MATERIAL PROVIDED>
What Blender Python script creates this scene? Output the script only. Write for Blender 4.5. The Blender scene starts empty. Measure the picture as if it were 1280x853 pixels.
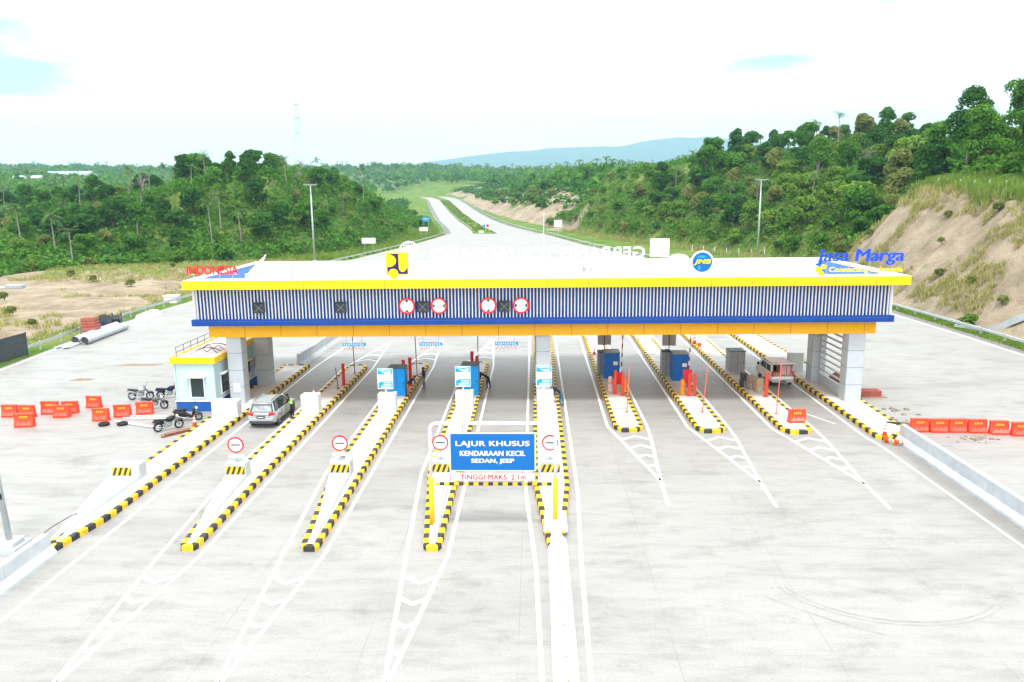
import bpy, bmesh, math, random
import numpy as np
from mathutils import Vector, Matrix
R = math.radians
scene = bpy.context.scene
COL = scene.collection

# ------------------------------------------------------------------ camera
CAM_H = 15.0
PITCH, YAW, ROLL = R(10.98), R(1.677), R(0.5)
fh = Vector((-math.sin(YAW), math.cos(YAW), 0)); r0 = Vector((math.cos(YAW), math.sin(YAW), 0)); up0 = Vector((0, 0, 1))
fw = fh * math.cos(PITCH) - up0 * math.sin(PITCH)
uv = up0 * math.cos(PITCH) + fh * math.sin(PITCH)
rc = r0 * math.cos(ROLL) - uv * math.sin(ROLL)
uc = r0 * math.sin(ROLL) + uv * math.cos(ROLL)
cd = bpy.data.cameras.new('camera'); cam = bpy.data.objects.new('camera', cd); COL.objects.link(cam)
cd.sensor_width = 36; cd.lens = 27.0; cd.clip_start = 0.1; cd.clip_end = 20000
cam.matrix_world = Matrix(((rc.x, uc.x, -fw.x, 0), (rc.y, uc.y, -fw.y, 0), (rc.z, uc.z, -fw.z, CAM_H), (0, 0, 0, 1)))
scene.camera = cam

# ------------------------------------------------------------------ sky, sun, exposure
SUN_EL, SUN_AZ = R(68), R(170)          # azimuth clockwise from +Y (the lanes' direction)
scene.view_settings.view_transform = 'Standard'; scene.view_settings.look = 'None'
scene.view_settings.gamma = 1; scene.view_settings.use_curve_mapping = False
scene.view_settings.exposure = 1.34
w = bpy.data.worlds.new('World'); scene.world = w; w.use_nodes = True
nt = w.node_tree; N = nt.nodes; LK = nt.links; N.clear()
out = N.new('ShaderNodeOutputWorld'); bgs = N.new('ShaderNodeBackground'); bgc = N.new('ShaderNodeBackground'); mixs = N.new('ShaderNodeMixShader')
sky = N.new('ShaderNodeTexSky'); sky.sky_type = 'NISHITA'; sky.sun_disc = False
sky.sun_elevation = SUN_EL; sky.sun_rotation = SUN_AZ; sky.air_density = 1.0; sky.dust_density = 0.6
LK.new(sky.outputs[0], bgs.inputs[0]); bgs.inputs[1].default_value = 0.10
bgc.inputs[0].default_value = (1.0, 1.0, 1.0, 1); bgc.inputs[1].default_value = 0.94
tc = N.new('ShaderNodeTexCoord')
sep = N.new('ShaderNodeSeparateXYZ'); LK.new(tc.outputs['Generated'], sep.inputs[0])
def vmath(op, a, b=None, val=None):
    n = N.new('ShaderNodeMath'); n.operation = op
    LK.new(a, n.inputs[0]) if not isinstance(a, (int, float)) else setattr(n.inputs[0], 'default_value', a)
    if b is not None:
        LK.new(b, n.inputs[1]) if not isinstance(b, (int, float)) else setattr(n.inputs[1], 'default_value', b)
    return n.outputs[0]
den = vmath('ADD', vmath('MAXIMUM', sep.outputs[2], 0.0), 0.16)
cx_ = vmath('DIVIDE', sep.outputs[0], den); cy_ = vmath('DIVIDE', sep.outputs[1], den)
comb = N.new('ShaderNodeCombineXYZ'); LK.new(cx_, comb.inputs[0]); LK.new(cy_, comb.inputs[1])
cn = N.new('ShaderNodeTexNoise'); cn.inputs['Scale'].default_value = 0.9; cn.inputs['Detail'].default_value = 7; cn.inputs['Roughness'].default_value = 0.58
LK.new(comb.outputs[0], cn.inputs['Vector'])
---
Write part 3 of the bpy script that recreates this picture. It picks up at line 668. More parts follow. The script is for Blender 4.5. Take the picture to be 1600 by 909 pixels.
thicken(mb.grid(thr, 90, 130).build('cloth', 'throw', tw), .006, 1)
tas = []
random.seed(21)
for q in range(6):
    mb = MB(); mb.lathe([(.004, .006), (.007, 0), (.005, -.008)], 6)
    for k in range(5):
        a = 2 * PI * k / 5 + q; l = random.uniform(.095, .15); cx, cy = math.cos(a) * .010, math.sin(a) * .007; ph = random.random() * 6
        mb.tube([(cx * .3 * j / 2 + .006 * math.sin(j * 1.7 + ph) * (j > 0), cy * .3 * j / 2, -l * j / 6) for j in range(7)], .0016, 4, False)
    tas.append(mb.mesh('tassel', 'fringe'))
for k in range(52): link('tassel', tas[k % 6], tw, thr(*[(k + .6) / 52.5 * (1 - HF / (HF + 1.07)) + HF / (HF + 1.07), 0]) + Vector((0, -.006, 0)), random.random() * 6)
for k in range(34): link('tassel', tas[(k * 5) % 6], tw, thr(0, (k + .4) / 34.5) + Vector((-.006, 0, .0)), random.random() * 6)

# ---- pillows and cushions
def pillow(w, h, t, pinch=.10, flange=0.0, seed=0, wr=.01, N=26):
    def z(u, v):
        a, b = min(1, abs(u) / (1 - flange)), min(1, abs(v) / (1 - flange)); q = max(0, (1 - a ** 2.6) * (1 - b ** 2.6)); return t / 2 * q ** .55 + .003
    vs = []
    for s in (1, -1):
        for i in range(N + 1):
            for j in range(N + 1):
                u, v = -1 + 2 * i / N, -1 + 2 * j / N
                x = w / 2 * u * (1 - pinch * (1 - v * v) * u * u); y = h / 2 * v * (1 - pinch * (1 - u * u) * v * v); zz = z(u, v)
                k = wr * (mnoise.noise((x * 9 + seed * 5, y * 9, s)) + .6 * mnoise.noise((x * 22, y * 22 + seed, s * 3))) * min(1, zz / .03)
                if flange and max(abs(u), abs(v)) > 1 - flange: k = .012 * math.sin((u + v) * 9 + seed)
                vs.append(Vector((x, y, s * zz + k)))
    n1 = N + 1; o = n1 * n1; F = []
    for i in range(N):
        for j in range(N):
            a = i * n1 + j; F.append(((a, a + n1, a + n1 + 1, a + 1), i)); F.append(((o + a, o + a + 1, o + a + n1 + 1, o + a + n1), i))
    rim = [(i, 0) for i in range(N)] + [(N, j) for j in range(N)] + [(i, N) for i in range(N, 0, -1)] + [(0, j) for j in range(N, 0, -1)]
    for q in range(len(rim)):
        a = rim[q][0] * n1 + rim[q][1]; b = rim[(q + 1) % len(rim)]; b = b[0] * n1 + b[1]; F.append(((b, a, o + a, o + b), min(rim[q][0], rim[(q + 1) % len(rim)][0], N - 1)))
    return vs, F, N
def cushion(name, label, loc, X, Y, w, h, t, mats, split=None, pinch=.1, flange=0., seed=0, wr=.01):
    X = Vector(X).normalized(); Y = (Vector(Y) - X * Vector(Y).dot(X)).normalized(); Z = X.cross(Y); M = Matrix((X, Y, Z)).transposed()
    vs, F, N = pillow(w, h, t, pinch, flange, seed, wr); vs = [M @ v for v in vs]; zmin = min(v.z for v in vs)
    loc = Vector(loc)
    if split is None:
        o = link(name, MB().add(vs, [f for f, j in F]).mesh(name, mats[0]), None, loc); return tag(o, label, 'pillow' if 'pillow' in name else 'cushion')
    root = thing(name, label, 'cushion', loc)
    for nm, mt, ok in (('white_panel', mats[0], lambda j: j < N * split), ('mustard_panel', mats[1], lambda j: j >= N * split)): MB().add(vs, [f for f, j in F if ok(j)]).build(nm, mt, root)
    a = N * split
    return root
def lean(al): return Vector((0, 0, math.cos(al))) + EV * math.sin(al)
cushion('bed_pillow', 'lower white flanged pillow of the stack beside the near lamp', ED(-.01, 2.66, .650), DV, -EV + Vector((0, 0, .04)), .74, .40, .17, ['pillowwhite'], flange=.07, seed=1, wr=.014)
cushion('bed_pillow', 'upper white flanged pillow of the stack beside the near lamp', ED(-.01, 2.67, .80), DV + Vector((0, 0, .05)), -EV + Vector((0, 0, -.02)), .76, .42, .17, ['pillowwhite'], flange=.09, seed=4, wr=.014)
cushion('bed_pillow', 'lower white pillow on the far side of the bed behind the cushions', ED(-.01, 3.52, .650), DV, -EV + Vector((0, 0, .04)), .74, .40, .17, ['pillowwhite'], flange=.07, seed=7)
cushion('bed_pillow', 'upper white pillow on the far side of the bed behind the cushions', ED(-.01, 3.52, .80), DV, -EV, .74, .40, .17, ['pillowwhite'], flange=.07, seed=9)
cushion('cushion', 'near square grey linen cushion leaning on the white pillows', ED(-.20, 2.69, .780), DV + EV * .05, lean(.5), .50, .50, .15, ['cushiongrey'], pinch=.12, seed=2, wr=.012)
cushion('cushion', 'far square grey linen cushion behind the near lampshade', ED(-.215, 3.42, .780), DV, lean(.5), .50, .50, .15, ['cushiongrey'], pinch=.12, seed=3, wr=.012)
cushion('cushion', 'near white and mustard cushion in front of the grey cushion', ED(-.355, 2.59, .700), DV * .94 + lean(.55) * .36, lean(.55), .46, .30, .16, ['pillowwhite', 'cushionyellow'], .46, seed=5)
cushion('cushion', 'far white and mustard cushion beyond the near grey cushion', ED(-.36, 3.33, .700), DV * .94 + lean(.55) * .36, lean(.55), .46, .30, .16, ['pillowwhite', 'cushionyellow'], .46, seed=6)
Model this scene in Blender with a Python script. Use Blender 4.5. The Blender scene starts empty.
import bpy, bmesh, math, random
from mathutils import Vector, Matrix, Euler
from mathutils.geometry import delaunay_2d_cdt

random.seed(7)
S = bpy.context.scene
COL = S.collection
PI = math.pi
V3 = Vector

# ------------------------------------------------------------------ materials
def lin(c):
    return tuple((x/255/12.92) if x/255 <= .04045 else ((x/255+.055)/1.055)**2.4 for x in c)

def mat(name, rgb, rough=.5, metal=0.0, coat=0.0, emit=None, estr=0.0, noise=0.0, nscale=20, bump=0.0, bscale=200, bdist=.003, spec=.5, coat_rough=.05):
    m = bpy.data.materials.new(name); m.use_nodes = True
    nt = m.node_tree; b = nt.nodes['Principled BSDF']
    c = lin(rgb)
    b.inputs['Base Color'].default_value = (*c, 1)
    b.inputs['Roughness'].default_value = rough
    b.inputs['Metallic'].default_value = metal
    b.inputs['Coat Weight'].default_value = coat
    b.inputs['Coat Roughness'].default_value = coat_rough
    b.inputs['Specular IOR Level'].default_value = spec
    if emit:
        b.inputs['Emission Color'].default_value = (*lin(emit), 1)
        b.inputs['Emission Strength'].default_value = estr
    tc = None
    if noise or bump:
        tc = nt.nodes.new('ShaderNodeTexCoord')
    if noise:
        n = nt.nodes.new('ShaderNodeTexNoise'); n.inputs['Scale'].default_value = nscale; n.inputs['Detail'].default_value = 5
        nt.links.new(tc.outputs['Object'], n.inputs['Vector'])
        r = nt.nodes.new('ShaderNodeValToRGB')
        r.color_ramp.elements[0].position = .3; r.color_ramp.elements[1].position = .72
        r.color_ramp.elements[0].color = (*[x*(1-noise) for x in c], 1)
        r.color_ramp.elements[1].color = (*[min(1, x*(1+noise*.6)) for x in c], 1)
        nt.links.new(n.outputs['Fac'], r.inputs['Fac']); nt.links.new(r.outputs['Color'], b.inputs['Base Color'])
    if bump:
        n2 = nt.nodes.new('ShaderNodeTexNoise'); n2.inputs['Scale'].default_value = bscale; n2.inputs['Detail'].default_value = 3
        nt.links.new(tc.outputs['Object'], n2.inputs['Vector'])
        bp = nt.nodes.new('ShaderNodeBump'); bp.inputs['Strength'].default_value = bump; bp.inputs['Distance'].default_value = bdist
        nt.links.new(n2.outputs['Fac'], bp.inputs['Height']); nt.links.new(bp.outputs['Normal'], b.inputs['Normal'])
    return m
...
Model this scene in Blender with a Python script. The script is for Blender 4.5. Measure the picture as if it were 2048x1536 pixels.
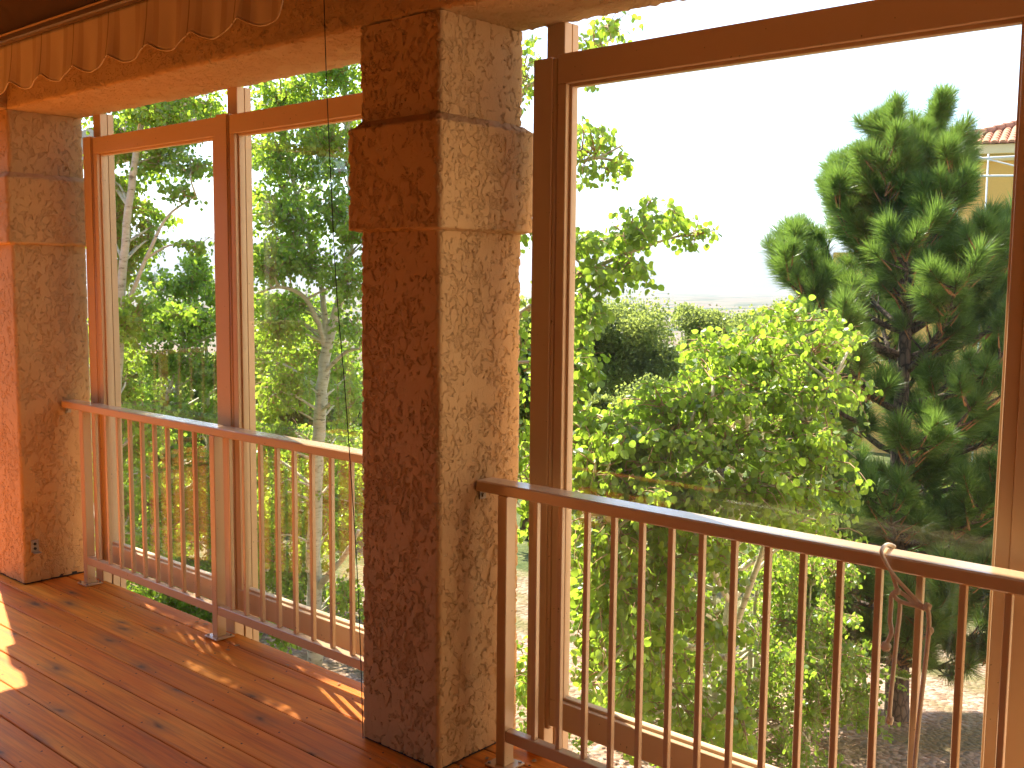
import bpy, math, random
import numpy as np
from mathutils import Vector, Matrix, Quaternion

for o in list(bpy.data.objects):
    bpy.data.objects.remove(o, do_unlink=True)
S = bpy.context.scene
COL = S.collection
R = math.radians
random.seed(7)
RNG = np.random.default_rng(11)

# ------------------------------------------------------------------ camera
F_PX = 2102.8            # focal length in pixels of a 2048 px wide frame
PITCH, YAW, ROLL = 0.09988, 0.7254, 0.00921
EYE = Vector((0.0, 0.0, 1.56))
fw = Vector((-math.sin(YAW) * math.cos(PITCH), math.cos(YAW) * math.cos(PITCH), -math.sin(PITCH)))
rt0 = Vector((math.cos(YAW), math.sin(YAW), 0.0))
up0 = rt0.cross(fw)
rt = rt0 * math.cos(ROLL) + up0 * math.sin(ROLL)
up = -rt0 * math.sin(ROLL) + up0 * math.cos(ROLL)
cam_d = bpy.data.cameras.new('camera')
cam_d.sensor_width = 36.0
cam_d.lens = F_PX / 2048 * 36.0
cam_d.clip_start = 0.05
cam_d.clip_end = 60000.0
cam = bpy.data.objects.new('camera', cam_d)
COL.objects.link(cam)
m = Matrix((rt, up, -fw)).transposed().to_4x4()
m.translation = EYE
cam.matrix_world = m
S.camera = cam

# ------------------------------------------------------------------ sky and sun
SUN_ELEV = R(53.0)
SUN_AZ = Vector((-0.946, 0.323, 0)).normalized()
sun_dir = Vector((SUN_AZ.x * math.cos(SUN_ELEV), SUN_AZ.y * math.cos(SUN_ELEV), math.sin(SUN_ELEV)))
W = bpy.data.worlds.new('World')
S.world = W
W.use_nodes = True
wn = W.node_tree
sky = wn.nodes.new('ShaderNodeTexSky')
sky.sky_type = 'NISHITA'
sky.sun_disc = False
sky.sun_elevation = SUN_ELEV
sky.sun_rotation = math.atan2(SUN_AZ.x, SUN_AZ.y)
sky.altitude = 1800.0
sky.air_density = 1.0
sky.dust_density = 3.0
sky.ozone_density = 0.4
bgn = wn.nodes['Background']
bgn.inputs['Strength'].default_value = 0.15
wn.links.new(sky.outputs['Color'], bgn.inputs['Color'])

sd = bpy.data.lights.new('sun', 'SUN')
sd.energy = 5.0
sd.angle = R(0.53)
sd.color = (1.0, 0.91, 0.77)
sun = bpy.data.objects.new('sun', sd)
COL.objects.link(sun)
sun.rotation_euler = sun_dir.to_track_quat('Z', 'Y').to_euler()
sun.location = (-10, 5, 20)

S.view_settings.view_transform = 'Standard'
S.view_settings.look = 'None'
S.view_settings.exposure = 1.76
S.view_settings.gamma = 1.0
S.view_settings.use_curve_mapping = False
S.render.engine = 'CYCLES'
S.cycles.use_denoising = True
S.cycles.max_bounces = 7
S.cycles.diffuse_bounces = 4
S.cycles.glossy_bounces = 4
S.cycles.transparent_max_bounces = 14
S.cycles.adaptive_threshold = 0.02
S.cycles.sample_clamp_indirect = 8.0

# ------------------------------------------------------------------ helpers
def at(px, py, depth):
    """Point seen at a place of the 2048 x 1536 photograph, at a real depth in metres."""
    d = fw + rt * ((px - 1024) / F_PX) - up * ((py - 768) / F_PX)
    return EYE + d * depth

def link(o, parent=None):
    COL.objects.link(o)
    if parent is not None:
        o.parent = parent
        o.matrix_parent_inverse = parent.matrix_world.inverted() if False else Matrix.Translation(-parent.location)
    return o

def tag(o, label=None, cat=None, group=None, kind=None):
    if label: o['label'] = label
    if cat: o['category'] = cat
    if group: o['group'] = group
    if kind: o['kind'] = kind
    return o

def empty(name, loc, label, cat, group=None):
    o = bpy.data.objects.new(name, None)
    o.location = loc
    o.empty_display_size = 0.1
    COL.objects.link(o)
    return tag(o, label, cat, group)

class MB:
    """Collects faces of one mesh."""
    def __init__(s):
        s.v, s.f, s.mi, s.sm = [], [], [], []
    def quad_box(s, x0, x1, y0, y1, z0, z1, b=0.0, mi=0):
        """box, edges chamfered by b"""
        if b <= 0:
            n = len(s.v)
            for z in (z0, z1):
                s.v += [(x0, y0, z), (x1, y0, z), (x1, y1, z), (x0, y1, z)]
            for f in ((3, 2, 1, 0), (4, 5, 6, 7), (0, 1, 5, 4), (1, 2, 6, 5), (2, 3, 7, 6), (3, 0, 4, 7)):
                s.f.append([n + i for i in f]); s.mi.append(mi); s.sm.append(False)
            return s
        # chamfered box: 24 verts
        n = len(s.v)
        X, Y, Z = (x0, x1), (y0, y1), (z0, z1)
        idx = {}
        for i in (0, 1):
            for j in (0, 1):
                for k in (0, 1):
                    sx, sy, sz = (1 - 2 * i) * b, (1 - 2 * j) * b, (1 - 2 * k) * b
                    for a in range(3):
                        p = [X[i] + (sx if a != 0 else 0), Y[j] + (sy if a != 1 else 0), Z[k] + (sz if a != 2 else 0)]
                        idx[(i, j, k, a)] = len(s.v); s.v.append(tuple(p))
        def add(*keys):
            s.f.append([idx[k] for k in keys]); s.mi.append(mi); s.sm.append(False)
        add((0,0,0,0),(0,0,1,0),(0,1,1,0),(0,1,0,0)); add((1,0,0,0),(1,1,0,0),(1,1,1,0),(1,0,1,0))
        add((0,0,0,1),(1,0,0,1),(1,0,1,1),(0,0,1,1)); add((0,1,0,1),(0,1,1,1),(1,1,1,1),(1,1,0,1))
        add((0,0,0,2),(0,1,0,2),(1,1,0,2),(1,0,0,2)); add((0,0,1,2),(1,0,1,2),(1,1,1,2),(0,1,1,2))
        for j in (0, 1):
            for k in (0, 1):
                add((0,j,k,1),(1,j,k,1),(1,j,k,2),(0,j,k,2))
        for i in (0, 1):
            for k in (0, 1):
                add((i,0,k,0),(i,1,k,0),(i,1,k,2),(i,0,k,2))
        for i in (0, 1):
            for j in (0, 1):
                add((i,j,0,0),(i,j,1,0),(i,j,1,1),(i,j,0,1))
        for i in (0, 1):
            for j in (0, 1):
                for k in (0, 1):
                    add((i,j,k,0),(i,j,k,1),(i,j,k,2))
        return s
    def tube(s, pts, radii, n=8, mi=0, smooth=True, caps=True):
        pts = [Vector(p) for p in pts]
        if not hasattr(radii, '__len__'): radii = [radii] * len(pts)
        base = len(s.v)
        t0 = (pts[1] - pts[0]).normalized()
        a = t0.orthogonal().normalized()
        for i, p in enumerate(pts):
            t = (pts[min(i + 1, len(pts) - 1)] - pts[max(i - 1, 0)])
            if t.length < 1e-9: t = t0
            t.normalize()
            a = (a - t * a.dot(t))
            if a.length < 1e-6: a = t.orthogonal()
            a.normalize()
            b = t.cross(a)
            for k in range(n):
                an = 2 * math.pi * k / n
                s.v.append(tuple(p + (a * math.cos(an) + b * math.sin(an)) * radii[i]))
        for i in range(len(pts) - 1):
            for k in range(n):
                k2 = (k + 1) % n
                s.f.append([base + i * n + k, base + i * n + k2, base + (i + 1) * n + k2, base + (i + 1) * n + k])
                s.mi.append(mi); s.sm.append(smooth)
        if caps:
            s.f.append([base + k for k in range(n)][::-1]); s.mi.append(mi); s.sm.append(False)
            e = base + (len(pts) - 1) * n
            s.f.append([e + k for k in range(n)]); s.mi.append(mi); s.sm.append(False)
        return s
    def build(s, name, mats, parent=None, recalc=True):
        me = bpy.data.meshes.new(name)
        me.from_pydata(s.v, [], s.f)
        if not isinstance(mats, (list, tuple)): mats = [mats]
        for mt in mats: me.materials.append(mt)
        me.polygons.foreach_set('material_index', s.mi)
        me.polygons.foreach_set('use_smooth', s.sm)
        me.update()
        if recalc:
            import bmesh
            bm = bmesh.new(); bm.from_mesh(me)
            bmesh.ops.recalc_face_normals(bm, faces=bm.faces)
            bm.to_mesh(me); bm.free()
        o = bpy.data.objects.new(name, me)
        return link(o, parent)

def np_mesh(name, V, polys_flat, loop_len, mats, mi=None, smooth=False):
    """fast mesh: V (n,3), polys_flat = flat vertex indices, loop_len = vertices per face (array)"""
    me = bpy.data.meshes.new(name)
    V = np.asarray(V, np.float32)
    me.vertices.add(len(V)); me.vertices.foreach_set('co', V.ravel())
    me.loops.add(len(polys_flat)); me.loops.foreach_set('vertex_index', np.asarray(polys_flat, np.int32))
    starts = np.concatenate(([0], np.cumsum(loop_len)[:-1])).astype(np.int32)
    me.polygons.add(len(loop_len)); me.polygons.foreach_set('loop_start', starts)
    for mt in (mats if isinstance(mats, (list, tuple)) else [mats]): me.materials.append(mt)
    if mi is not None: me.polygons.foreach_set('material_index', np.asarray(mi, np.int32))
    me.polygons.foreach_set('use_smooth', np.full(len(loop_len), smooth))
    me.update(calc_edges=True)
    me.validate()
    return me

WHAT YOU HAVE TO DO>
Word for word, retype the lines in the entries above that run from the one with "What Blender Python" through the one with "scene.camera = cam". Both ends count; pictures do not.

FINISHED TASK>
What Blender Python script creates this scene? Output the script only. Write for Blender 4.5. The Blender scene starts empty. Measure the picture as if it were 1280x853 pixels.
import bpy, bmesh, math, random
import numpy as np
from mathutils import Vector, Matrix
R = math.radians
scene = bpy.context.scene
COL = scene.collection

# ------------------------------------------------------------------ camera
CAM_H = 15.0
PITCH, YAW, ROLL = R(10.98), R(1.677), R(0.5)
fh = Vector((-math.sin(YAW), math.cos(YAW), 0)); r0 = Vector((math.cos(YAW), math.sin(YAW), 0)); up0 = Vector((0, 0, 1))
fw = fh * math.cos(PITCH) - up0 * math.sin(PITCH)
uv = up0 * math.cos(PITCH) + fh * math.sin(PITCH)
rc = r0 * math.cos(ROLL) - uv * math.sin(ROLL)
uc = r0 * math.sin(ROLL) + uv * math.cos(ROLL)
cd = bpy.data.cameras.new('camera'); cam = bpy.data.objects.new('camera', cd); COL.objects.link(cam)
cd.sensor_width = 36; cd.lens = 27.0; cd.clip_start = 0.1; cd.clip_end = 20000
cam.matrix_world = Matrix(((rc.x, uc.x, -fw.x, 0), (rc.y, uc.y, -fw.y, 0), (rc.z, uc.z, -fw.z, CAM_H), (0, 0, 0, 1)))
scene.camera = cam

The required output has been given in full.